As my son was entering school age, I let my hair begin to grown longer again and used semipermanent brown on my hair, the red showing through. I was working from home, so I could ponytail my hair all day. Allowing the red to come back into my hair, my coloring suddenly made sense again. I had been dyeing it medium brown since I was 16 and never felt right about makeup and clothing colors. 

In the latter 1990s, I was more and more letting the red through and the hair super long. I didn't fight to style it but enjoyed the natural waves and curls that I used to fight in the past. This hair felt more like me than any other hair. the color was closer to my natural shade and I loved tumbling locks and have never liked straight hair.  It also was a form of rebellion to quit trying to tame my assets and be something I wasn't for my significant other. 

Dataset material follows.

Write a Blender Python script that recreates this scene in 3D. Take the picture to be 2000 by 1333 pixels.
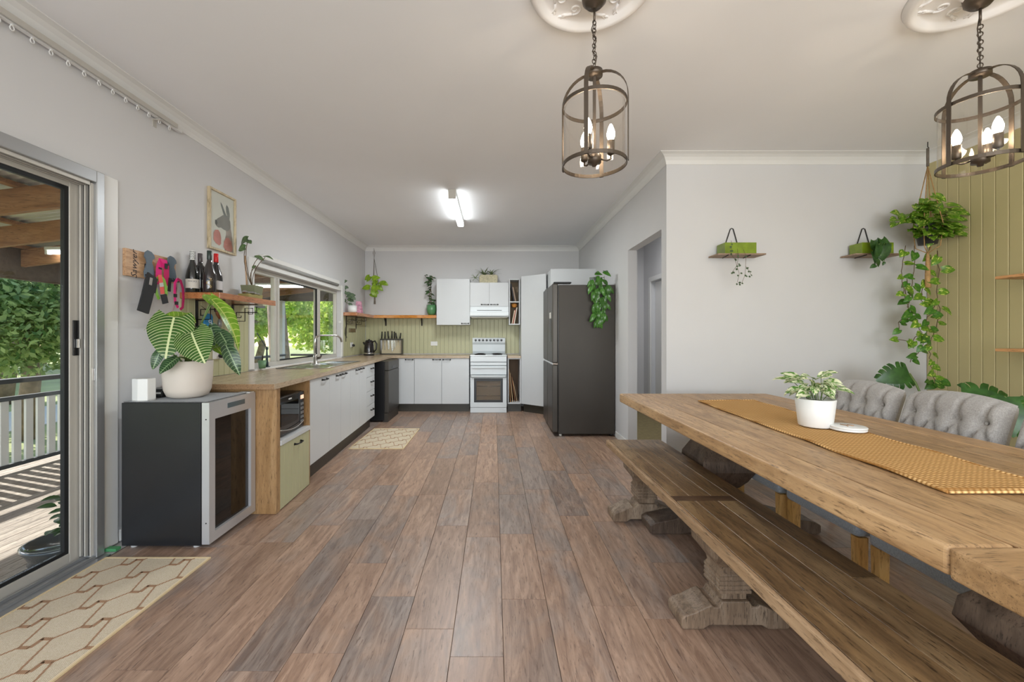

When I left my marriage in my late 40s, my hair grew to great lengths, the hair color was recaptured and I let it tumble into waves and curls as it wished. I didn't want to any longer tame anything about me. I let my artistic and creative sides run wild and my hair went along for the ride.

Just before menopause, my hair was thick, wavy, and back to my real childhood color again.

Ultimately in my mid 50s with hair thinning through menopause and being finer and more tangle prone, I began to pull it straight with a comb after washing, as I had done as a child. The hair texture is just like it was as a kid now that the hormones are down like they were as a child. Instead of fighting these things, I work with them. 

But, ultimate, it feels like I'm right back at square one again.